Le député Philippe Latombe (MoDem) a dénoncé le 16 décembre à l'Assemblée nationale le choix de la SNCF de confier l'hébergement de ses serveurs sur le cloud d'Amazon Web Services (AWS), taclant au passage Orange, qui vend les solutions AWS. Au nom de la souveraineté numérique, le député vendéen entend s'élever contre le fait que des entreprises nationales, détenues tout ou partie par l'Etat choisissent des acteurs américains des GAFAM alors que les services recherchés sont disponibles en France.
La Revue du Digital révélait en effet le 8 décembre que la SNCF s'était tournée vers le cloud d'Amazon pour l'hébergement de «la quasi-totalité des 7 000 serveurs physiques et virtuels et 250 applications de son usine digitale», assurant notamment les ventes en ligne de billets mais aussi la gestion d'applications par les agents, contrôleurs ou conducteurs. Pourtant, le recours à un cloud – un système informatique faisant appel à des serveurs à distance pour accéder à des logiciels, stocker et partager des données – serait d'un intérêt stratégique, en premier lieu pour répondre aux pics de trafic lors des ventes sur internet.
La politique du «en même temps» appliquée au numérique ?
Via la procédure de question écrite au gouvernement, Philippe Latombe a donc alerté le ministre de l'Economie sur les actions et la stratégie du gouvernement en matière de logiciels de cloud, pour «favoriser la souveraineté numérique française et européenne».
Il s'est ainsi indigné du fait que «de grandes entreprises, dans lesquelles l'Etat a de très importantes participations et possède pourtant une minorité de blocage, continuent de confier l'hébergement de leurs applications et de leurs données à des hyperscalers non européens», alors que la France dispose «d'entreprises très prometteuses dont le savoir-faire technologique en matière de logiciels Iaas/PaaS est reconnu par les experts mondiaux».

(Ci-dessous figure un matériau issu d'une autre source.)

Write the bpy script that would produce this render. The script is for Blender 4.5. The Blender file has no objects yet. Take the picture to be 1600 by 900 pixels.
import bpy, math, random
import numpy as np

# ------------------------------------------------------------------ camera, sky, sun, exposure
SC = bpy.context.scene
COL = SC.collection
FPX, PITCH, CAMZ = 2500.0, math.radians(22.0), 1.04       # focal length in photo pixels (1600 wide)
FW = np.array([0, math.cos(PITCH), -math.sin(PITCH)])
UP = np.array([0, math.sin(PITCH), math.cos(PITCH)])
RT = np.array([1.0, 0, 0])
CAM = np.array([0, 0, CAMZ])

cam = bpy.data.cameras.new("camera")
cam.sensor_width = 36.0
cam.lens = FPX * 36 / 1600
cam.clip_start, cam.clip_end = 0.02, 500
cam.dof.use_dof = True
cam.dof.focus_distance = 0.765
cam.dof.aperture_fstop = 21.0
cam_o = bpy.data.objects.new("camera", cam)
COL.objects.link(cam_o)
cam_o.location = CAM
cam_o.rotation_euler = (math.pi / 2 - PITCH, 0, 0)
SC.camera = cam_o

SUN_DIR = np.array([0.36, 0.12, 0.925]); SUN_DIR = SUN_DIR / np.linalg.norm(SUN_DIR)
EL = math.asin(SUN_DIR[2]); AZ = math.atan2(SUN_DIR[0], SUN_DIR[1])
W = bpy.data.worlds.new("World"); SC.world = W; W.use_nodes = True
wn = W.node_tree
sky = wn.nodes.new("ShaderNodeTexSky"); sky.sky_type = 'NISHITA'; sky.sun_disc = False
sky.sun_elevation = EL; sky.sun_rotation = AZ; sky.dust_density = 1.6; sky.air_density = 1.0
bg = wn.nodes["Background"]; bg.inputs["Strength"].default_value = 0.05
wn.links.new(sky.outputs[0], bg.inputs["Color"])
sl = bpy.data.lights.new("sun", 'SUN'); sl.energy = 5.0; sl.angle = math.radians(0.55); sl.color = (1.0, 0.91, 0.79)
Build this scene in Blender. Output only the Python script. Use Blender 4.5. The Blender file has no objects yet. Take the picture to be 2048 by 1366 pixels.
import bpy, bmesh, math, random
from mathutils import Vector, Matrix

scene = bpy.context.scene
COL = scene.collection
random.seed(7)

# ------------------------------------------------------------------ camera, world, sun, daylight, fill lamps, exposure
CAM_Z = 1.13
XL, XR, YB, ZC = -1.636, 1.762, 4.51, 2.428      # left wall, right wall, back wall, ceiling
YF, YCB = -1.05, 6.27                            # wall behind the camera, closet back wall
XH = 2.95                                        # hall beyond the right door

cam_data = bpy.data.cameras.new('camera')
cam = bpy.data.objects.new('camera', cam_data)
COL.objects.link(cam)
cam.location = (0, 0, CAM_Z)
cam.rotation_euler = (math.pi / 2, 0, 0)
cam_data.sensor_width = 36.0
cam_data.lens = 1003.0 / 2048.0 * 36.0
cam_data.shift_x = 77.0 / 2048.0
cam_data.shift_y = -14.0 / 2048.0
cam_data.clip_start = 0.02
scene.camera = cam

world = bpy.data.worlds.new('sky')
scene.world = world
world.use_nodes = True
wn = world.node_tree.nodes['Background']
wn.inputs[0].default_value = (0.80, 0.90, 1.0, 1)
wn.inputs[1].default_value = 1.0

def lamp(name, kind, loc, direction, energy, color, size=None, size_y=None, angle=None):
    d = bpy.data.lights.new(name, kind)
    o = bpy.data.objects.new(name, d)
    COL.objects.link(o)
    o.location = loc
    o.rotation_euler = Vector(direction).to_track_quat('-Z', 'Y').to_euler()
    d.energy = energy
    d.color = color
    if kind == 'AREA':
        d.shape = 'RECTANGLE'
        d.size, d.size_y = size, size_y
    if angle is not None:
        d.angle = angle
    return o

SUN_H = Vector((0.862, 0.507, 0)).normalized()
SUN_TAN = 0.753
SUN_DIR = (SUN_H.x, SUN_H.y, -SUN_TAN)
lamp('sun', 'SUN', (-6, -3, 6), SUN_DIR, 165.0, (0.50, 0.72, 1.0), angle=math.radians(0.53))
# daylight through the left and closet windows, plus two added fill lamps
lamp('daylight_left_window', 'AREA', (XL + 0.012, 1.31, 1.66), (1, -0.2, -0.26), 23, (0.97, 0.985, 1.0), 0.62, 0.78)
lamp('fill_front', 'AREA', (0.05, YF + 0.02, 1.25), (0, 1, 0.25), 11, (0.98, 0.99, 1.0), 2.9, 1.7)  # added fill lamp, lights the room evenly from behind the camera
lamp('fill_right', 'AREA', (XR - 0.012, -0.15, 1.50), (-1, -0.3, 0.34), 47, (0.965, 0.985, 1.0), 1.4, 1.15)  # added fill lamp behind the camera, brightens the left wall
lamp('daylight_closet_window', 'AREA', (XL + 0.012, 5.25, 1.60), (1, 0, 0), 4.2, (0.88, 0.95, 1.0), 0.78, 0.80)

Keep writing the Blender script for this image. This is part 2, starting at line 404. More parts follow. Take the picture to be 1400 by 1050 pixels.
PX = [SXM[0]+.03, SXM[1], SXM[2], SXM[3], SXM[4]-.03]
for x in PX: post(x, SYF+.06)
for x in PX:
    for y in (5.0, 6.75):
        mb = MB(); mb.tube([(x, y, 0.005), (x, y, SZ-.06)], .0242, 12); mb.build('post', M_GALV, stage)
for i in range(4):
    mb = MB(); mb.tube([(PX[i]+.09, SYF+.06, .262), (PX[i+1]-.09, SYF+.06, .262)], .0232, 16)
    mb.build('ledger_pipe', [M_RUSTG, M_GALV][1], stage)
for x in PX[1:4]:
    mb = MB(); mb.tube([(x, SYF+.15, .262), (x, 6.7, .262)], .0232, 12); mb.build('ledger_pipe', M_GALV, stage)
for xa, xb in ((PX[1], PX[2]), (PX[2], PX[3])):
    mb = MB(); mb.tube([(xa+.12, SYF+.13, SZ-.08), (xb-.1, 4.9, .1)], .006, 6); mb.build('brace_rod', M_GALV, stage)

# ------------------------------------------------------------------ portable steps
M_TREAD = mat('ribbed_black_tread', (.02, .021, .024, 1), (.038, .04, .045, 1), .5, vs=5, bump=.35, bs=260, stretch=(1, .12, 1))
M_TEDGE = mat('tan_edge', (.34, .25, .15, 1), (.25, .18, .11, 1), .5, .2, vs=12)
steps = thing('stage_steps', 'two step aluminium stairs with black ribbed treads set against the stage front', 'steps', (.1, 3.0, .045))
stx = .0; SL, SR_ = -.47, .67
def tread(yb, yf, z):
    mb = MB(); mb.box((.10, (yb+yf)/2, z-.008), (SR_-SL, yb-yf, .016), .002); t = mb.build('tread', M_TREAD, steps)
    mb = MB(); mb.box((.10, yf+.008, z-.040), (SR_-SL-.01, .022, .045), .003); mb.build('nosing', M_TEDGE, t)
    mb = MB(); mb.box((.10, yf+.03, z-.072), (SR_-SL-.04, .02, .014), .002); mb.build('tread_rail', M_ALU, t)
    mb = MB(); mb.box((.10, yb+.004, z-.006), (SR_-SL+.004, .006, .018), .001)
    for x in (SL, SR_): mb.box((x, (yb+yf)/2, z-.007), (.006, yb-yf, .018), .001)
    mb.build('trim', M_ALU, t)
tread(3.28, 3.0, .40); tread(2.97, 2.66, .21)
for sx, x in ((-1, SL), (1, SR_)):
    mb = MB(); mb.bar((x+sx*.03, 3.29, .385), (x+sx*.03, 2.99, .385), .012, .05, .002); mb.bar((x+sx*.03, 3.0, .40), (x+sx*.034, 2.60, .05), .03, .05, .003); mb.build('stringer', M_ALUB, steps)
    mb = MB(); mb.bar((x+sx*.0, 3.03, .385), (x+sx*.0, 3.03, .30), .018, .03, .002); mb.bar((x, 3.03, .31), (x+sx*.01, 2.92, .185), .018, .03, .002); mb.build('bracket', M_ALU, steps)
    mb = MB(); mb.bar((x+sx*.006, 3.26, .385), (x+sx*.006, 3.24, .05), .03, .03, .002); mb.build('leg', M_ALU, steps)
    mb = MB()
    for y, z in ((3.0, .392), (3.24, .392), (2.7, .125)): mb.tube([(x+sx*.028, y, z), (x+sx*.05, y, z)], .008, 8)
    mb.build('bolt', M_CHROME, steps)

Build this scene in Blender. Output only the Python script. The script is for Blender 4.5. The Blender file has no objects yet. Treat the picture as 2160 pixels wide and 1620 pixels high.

Pour l'élu, «la France et l'Europe ne pourront avoir d'autonomie stratégique si les applications mises en ligne et nos bases de données reposent sur des solutions logicielles importées des Etats-Unis ou de Chine». Et de critiquer l'ambivalence du gouvernement : «L'Etat ne peut en effet prétendre à la fois vouloir soutenir l'émergence de champions européens du logiciel, à travers la stratégie nationale pour le cloud annoncée par le gouvernement le 17 mai dernier, et continuer à tolérer de tels renoncements. Est-ce cela la déclinaison du "en même temps" sur le terrain de notre souveraineté nationale ?»
«Nous avons fait le choix d’AWS, c’est un choix d’ingénierie. Quand nous avons regardé le profil de risque et les garanties de services, en toute sincérité, nous avons été convaincus. Le ratio entre coût et bénéfice était en faveur d’AWS», avait pour sa part expliqué le directeur technologie chez eVoyageurs SNCF, Arnaud Monnier, lors d'une conférence de presse du 7 décembre rapportée par La Revue du Digital.
Le choix de la SNCF d'opter pour les services d'Amazon n'est pas sans rappeler l'hégémonie des Gafam (Google, Apple, Facebook, Amazon, Microsoft) sur le marché européen du cloud, une situation qui soulève des enjeux de taille en ce qui concerne la protection des données des utilisateurs sur le Vieux continent. Adopté en 2018, le Cloud Act permet par exemple à Washington d'obtenir, de la part des fournisseurs américains du cloud, des informations stockées sur leurs serveurs, même si ceux-ci sont situés en dehors du territoire national.